_Set problem_
Return the listing below in full, with every line exactly as it is.
+++++
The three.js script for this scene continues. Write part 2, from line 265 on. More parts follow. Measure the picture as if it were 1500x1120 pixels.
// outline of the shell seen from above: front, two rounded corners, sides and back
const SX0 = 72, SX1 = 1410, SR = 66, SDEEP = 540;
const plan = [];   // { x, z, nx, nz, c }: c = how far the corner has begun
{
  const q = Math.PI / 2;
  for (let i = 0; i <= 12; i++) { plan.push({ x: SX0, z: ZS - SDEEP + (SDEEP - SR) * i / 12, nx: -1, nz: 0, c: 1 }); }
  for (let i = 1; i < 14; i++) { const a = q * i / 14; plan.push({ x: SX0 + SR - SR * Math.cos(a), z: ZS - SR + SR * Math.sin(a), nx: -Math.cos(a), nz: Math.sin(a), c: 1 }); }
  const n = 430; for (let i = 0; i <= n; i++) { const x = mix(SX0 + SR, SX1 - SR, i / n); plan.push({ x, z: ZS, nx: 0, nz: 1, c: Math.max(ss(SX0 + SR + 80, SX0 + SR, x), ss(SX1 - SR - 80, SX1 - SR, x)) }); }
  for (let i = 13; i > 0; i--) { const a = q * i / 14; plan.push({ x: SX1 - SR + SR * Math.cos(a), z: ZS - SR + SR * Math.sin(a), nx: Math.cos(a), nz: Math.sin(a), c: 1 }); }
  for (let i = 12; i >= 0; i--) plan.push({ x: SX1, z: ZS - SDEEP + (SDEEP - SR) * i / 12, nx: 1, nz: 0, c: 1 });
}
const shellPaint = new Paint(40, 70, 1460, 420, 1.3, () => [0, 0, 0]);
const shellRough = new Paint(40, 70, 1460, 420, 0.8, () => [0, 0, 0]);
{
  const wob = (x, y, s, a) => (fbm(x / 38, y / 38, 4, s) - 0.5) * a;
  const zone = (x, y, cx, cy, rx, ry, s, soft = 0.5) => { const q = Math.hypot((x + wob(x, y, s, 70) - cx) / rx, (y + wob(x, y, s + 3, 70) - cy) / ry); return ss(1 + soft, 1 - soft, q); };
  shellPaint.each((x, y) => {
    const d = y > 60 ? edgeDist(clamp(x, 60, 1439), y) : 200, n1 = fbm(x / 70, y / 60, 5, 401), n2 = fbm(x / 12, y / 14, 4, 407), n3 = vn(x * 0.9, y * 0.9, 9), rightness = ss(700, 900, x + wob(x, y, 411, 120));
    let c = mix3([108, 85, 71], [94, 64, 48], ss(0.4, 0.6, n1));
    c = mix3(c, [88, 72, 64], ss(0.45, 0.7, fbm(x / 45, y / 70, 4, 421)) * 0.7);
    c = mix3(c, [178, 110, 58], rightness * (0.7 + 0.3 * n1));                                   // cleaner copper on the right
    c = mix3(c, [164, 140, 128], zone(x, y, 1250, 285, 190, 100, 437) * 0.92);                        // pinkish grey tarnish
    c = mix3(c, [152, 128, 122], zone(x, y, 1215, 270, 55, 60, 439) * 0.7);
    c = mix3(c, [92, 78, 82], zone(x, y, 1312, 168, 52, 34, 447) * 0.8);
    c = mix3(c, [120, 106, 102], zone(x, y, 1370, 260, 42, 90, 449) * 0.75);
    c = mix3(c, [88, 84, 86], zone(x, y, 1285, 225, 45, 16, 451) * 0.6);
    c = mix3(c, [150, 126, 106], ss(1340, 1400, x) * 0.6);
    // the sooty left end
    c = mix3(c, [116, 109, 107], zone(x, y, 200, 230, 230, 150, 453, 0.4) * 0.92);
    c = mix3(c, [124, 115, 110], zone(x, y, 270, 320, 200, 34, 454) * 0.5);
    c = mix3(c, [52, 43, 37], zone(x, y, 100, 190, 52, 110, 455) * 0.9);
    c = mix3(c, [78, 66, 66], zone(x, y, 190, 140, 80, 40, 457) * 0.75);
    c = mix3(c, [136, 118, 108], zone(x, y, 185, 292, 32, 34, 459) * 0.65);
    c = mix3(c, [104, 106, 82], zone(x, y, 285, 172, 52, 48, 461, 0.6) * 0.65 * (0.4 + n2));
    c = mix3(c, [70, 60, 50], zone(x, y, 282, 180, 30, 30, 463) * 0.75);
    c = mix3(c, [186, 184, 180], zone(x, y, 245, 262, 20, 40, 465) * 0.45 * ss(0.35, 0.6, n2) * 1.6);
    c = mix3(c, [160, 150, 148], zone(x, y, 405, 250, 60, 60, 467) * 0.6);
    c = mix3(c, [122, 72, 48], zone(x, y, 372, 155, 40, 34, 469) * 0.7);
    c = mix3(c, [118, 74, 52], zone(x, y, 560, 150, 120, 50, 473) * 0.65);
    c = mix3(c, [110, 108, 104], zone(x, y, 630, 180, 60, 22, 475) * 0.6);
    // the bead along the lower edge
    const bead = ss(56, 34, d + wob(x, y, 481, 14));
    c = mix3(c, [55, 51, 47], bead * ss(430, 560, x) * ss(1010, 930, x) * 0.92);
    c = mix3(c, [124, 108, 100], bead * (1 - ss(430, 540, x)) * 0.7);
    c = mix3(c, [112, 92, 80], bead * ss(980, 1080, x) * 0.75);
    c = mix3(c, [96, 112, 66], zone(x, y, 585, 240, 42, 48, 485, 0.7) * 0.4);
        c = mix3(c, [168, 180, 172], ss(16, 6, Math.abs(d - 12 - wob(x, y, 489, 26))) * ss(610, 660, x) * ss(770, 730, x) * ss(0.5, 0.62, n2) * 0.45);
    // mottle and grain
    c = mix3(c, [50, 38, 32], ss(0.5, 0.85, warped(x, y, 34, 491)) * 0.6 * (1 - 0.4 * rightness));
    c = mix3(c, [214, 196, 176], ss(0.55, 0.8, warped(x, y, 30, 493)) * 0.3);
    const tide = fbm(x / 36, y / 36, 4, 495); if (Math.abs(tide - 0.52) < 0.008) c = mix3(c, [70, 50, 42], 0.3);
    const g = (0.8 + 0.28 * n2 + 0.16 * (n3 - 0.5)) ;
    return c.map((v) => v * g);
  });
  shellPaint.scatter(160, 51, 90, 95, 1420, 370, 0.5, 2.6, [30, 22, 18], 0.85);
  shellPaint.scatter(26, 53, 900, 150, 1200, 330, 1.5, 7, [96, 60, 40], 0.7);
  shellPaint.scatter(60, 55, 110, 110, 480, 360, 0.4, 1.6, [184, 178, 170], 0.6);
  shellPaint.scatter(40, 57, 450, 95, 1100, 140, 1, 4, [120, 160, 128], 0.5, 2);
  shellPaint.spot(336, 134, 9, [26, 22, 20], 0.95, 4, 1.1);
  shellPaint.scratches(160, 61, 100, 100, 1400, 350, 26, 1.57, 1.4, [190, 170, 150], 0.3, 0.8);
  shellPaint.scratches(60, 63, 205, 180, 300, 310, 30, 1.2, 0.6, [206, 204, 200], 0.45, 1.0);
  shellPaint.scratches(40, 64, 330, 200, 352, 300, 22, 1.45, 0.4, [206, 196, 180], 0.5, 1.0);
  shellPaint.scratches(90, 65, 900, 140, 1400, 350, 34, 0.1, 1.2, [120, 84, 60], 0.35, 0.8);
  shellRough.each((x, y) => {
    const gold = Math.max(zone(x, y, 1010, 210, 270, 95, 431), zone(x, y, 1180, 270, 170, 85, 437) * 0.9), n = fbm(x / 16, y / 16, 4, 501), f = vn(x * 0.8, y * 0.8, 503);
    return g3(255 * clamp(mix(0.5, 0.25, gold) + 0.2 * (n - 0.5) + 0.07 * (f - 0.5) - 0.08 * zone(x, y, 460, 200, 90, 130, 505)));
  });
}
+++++
_Solution below_
The three.js script for this scene continues. Write part 2, from line 265 on. More parts follow. Measure the picture as if it were 1500x1120 pixels.
// outline of the shell seen from above: front, two rounded corners, sides and back
const SX0 = 72, SX1 = 1410, SR = 66, SDEEP = 540;
const plan = [];   // { x, z, nx, nz, c }: c = how far the corner has begun
{
  const q = Math.PI / 2;
  for (let i = 0; i <= 12; i++) { plan.push({ x: SX0, z: ZS - SDEEP + (SDEEP - SR) * i / 12, nx: -1, nz: 0, c: 1 }); }
  for (let i = 1; i < 14; i++) { const a = q * i / 14; plan.push({ x: SX0 + SR - SR * Math.cos(a), z: ZS - SR + SR * Math.sin(a), nx: -Math.cos(a), nz: Math.sin(a), c: 1 }); }
  const n = 430; for (let i = 0; i <= n; i++) { const x = mix(SX0 + SR, SX1 - SR, i / n); plan.push({ x, z: ZS, nx: 0, nz: 1, c: Math.max(ss(SX0 + SR + 80, SX0 + SR, x), ss(SX1 - SR - 80, SX1 - SR, x)) }); }
  for (let i = 13; i > 0; i--) { const a = q * i / 14; plan.push({ x: SX1 - SR + SR * Math.cos(a), z: ZS - SR + SR * Math.sin(a), nx: Math.cos(a), nz: Math.sin(a), c: 1 }); }
  for (let i = 12; i >= 0; i--) plan.push({ x: SX1, z: ZS - SDEEP + (SDEEP - SR) * i / 12, nx: 1, nz: 0, c: 1 });
}
const shellPaint = new Paint(40, 70, 1460, 420, 1.3, () => [0, 0, 0]);
const shellRough = new Paint(40, 70, 1460, 420, 0.8, () => [0, 0, 0]);
{
  const wob = (x, y, s, a) => (fbm(x / 38, y / 38, 4, s) - 0.5) * a;
  const zone = (x, y, cx, cy, rx, ry, s, soft = 0.5) => { const q = Math.hypot((x + wob(x, y, s, 70) - cx) / rx, (y + wob(x, y, s + 3, 70) - cy) / ry); return ss(1 + soft, 1 - soft, q); };
  shellPaint.each((x, y) => {
    const d = y > 60 ? edgeDist(clamp(x, 60, 1439), y) : 200, n1 = fbm(x / 70, y / 60, 5, 401), n2 = fbm(x / 12, y / 14, 4, 407), n3 = vn(x * 0.9, y * 0.9, 9), rightness = ss(700, 900, x + wob(x, y, 411, 120));
    let c = mix3([108, 85, 71], [94, 64, 48], ss(0.4, 0.6, n1));
    c = mix3(c, [88, 72, 64], ss(0.45, 0.7, fbm(x / 45, y / 70, 4, 421)) * 0.7);
    c = mix3(c, [178, 110, 58], rightness * (0.7 + 0.3 * n1));                                   // cleaner copper on the right
    c = mix3(c, [164, 140, 128], zone(x, y, 1250, 285, 190, 100, 437) * 0.92);                        // pinkish grey tarnish
    c = mix3(c, [152, 128, 122], zone(x, y, 1215, 270, 55, 60, 439) * 0.7);
    c = mix3(c, [92, 78, 82], zone(x, y, 1312, 168, 52, 34, 447) * 0.8);
    c = mix3(c, [120, 106, 102], zone(x, y, 1370, 260, 42, 90, 449) * 0.75);
    c = mix3(c, [88, 84, 86], zone(x, y, 1285, 225, 45, 16, 451) * 0.6);
    c = mix3(c, [150, 126, 106], ss(1340, 1400, x) * 0.6);
    // the sooty left end
    c = mix3(c, [116, 109, 107], zone(x, y, 200, 230, 230, 150, 453, 0.4) * 0.92);
    c = mix3(c, [124, 115, 110], zone(x, y, 270, 320, 200, 34, 454) * 0.5);
    c = mix3(c, [52, 43, 37], zone(x, y, 100, 190, 52, 110, 455) * 0.9);
    c = mix3(c, [78, 66, 66], zone(x, y, 190, 140, 80, 40, 457) * 0.75);
    c = mix3(c, [136, 118, 108], zone(x, y, 185, 292, 32, 34, 459) * 0.65);
    c = mix3(c, [104, 106, 82], zone(x, y, 285, 172, 52, 48, 461, 0.6) * 0.65 * (0.4 + n2));
    c = mix3(c, [70, 60, 50], zone(x, y, 282, 180, 30, 30, 463) * 0.75);
    c = mix3(c, [186, 184, 180], zone(x, y, 245, 262, 20, 40, 465) * 0.45 * ss(0.35, 0.6, n2) * 1.6);
    c = mix3(c, [160, 150, 148], zone(x, y, 405, 250, 60, 60, 467) * 0.6);
    c = mix3(c, [122, 72, 48], zone(x, y, 372, 155, 40, 34, 469) * 0.7);
    c = mix3(c, [118, 74, 52], zone(x, y, 560, 150, 120, 50, 473) * 0.65);
    c = mix3(c, [110, 108, 104], zone(x, y, 630, 180, 60, 22, 475) * 0.6);
    // the bead along the lower edge
    const bead = ss(56, 34, d + wob(x, y, 481, 14));
    c = mix3(c, [55, 51, 47], bead * ss(430, 560, x) * ss(1010, 930, x) * 0.92);
    c = mix3(c, [124, 108, 100], bead * (1 - ss(430, 540, x)) * 0.7);
    c = mix3(c, [112, 92, 80], bead * ss(980, 1080, x) * 0.75);
    c = mix3(c, [96, 112, 66], zone(x, y, 585, 240, 42, 48, 485, 0.7) * 0.4);
        c = mix3(c, [168, 180, 172], ss(16, 6, Math.abs(d - 12 - wob(x, y, 489, 26))) * ss(610, 660, x) * ss(770, 730, x) * ss(0.5, 0.62, n2) * 0.45);
    // mottle and grain
    c = mix3(c, [50, 38, 32], ss(0.5, 0.85, warped(x, y, 34, 491)) * 0.6 * (1 - 0.4 * rightness));
    c = mix3(c, [214, 196, 176], ss(0.55, 0.8, warped(x, y, 30, 493)) * 0.3);
    const tide = fbm(x / 36, y / 36, 4, 495); if (Math.abs(tide - 0.52) < 0.008) c = mix3(c, [70, 50, 42], 0.3);
    const g = (0.8 + 0.28 * n2 + 0.16 * (n3 - 0.5)) ;
    return c.map((v) => v * g);
  });
  shellPaint.scatter(160, 51, 90, 95, 1420, 370, 0.5, 2.6, [30, 22, 18], 0.85);
  shellPaint.scatter(26, 53, 900, 150, 1200, 330, 1.5, 7, [96, 60, 40], 0.7);
  shellPaint.scatter(60, 55, 110, 110, 480, 360, 0.4, 1.6, [184, 178, 170], 0.6);
  shellPaint.scatter(40, 57, 450, 95, 1100, 140, 1, 4, [120, 160, 128], 0.5, 2);
  shellPaint.spot(336, 134, 9, [26, 22, 20], 0.95, 4, 1.1);
  shellPaint.scratches(160, 61, 100, 100, 1400, 350, 26, 1.57, 1.4, [190, 170, 150], 0.3, 0.8);
  shellPaint.scratches(60, 63, 205, 180, 300, 310, 30, 1.2, 0.6, [206, 204, 200], 0.45, 1.0);
  shellPaint.scratches(40, 64, 330, 200, 352, 300, 22, 1.45, 0.4, [206, 196, 180], 0.5, 1.0);
  shellPaint.scratches(90, 65, 900, 140, 1400, 350, 34, 0.1, 1.2, [120, 84, 60], 0.35, 0.8);
  shellRough.each((x, y) => {
    const gold = Math.max(zone(x, y, 1010, 210, 270, 95, 431), zone(x, y, 1180, 270, 170, 85, 437) * 0.9), n = fbm(x / 16, y / 16, 4, 501), f = vn(x * 0.8, y * 0.8, 503);
    return g3(255 * clamp(mix(0.5, 0.25, gold) + 0.2 * (n - 0.5) + 0.07 * (f - 0.5) - 0.08 * zone(x, y, 460, 200, 90, 130, 505)));
  });
}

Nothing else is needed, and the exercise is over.